=== Requirement ===
Show every line that has the string "Keep" in it.

=== Input data ===
---
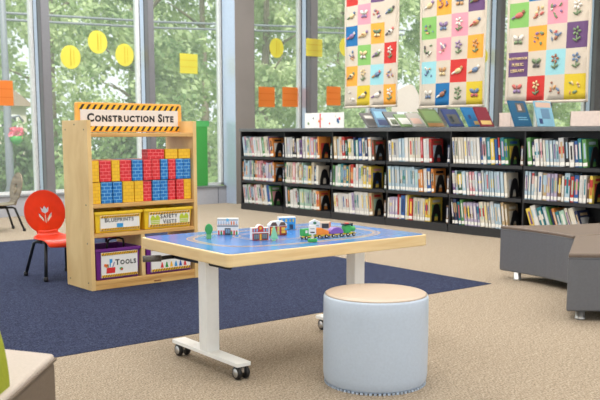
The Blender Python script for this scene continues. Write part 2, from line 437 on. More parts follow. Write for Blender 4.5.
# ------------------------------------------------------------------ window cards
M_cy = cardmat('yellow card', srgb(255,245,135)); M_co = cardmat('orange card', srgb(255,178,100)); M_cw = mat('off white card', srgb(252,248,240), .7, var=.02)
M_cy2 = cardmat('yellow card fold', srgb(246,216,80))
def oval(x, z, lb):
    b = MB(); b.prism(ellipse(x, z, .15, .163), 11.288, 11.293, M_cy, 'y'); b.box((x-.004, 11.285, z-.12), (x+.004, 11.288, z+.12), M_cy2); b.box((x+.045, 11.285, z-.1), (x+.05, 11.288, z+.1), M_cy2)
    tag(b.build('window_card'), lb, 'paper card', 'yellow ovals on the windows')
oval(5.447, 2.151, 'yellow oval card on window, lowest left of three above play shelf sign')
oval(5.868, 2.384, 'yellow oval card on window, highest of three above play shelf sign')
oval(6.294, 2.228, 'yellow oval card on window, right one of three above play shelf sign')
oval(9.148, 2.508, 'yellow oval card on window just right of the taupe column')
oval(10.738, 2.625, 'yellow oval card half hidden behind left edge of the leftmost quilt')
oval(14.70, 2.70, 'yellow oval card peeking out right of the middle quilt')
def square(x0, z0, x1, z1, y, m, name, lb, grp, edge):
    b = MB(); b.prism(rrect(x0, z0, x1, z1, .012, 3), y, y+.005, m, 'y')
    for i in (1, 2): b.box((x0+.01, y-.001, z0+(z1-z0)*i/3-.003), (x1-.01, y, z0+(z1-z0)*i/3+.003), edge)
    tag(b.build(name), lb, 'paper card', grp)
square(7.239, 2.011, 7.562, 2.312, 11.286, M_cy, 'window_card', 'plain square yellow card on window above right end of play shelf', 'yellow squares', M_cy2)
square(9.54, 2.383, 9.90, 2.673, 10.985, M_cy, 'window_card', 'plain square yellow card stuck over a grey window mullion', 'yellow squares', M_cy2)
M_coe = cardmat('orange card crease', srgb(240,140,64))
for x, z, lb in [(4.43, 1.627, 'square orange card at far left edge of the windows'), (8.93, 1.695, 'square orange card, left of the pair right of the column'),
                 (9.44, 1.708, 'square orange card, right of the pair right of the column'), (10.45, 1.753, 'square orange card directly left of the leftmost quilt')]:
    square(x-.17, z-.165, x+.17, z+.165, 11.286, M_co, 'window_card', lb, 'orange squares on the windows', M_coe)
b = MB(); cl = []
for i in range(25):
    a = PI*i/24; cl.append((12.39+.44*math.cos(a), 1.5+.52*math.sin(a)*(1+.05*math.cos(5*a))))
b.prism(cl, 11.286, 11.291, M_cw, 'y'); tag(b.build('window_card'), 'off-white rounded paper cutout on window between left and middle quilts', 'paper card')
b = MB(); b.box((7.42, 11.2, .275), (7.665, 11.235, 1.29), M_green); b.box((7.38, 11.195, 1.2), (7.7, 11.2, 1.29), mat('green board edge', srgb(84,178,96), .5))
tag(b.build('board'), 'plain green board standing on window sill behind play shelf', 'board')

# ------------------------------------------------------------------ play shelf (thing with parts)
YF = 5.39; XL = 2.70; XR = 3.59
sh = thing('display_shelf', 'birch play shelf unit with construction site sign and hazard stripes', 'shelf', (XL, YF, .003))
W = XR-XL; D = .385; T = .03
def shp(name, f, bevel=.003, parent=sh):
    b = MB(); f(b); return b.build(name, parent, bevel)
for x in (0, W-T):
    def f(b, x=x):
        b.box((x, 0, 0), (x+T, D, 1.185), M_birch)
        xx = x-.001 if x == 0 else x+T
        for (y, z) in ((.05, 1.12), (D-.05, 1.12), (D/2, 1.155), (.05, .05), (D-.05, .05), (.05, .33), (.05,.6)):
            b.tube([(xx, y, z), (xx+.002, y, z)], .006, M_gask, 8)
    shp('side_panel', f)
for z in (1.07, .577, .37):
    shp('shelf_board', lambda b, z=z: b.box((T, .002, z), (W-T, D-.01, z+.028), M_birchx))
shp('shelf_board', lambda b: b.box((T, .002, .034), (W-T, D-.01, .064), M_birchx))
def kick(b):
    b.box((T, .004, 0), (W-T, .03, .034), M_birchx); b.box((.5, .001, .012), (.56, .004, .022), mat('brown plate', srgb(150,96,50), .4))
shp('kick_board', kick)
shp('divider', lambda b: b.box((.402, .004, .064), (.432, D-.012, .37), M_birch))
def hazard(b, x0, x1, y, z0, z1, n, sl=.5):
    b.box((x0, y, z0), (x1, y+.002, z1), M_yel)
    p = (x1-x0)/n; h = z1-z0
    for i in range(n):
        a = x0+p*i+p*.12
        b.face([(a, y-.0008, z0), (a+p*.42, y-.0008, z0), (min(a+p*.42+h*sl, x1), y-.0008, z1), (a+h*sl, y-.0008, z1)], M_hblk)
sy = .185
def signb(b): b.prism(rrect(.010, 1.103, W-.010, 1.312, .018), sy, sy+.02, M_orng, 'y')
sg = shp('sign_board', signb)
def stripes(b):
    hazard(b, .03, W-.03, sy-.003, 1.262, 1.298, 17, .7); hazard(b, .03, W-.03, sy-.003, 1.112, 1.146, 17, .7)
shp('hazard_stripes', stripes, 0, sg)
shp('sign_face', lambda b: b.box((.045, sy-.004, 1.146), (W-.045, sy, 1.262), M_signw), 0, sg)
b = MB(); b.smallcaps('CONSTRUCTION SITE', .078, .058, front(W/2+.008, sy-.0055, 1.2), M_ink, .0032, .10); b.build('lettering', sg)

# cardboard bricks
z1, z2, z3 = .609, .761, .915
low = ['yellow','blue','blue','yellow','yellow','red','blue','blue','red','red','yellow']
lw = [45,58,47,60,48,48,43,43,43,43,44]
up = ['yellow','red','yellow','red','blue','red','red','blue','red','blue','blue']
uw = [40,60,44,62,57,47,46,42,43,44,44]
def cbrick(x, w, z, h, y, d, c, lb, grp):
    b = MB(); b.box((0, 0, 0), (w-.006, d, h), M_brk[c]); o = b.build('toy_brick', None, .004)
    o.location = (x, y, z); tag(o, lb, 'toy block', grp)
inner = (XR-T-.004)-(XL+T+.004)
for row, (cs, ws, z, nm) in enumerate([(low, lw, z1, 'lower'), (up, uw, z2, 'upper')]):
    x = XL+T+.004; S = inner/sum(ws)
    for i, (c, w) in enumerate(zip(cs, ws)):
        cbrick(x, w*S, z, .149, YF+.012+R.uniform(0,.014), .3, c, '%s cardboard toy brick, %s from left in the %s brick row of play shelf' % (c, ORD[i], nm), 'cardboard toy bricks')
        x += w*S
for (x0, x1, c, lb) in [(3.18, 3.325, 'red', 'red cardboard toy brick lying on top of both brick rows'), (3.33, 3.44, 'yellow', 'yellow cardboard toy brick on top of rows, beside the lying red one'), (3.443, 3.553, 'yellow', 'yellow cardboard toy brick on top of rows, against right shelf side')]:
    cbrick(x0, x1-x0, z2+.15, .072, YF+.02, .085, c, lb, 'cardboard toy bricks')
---
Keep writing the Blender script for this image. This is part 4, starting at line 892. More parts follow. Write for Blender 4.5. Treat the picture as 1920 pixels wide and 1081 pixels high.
---
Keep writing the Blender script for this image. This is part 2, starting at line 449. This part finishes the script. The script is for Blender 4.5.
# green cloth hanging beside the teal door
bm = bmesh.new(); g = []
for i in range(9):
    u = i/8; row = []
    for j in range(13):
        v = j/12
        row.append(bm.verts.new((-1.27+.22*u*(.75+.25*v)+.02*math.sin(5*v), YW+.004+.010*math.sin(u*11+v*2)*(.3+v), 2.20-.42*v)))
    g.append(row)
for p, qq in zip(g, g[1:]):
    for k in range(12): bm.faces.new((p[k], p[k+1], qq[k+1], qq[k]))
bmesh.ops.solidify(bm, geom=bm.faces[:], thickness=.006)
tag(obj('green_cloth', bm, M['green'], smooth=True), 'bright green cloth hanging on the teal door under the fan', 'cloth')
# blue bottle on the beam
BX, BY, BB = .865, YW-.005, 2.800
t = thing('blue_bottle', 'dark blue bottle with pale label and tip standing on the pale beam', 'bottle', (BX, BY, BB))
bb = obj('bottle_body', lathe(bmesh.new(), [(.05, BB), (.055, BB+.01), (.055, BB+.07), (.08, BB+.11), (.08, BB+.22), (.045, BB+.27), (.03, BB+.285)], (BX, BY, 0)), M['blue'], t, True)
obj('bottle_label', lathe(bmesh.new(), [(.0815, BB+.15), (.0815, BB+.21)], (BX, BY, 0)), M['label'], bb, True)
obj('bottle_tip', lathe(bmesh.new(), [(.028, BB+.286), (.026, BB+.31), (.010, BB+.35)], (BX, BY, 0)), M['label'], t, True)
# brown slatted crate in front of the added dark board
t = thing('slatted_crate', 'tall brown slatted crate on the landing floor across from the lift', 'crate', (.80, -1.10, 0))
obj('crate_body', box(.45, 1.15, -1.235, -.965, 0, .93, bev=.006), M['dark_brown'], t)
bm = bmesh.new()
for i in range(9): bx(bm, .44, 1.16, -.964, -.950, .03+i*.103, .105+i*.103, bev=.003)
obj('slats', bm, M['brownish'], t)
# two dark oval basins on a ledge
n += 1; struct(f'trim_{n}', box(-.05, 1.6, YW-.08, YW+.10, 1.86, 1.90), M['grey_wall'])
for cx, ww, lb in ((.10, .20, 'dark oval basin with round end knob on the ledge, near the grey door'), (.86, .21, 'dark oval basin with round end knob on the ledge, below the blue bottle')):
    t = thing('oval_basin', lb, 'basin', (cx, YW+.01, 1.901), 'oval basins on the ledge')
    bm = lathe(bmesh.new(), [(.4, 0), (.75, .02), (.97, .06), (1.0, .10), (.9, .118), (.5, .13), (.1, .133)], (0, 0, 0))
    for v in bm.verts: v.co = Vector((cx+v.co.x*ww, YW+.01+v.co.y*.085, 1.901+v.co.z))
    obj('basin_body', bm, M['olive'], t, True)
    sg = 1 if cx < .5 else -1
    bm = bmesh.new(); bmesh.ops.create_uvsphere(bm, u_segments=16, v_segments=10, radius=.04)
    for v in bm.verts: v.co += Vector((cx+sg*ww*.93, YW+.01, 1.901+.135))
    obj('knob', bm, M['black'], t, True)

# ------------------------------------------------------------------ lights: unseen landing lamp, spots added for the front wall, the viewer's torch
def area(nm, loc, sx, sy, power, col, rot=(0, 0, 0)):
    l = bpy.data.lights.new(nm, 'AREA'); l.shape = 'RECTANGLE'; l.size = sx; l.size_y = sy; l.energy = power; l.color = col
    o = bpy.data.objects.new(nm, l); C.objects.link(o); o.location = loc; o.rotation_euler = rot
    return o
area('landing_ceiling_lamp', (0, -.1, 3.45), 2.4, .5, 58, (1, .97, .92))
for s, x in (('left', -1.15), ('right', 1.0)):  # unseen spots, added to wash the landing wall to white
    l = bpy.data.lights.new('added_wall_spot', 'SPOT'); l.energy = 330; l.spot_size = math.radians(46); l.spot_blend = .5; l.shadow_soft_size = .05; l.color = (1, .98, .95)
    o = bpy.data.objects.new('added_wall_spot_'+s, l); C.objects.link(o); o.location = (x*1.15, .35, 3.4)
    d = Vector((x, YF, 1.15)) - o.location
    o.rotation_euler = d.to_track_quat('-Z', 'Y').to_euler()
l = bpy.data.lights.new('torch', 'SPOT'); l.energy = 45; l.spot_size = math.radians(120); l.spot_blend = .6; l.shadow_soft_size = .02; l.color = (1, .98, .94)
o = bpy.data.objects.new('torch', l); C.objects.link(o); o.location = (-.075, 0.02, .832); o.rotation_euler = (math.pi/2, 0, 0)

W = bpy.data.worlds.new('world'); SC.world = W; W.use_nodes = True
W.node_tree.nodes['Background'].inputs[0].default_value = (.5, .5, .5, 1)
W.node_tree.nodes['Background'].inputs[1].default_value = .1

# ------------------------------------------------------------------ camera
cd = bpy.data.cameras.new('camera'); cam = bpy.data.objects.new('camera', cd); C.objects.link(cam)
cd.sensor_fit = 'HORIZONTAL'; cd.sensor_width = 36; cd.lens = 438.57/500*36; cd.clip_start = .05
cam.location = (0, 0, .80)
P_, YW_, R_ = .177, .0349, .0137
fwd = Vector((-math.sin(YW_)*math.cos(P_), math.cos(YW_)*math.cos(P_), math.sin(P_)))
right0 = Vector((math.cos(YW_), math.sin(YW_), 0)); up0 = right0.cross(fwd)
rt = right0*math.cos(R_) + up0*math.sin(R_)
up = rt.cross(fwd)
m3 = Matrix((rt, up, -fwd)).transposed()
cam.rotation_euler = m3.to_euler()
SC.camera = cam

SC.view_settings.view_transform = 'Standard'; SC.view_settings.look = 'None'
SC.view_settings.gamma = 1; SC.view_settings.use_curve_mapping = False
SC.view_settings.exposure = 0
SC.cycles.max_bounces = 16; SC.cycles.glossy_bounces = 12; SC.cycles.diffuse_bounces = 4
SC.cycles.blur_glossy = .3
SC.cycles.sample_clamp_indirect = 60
---
=== Output below ===
Keep writing the Blender script for this image. This is part 4, starting at line 892. More parts follow. Write for Blender 4.5. Treat the picture as 1920 pixels wide and 1081 pixels high.
Keep writing the Blender script for this image. This is part 2, starting at line 449. This part finishes the script. The script is for Blender 4.5.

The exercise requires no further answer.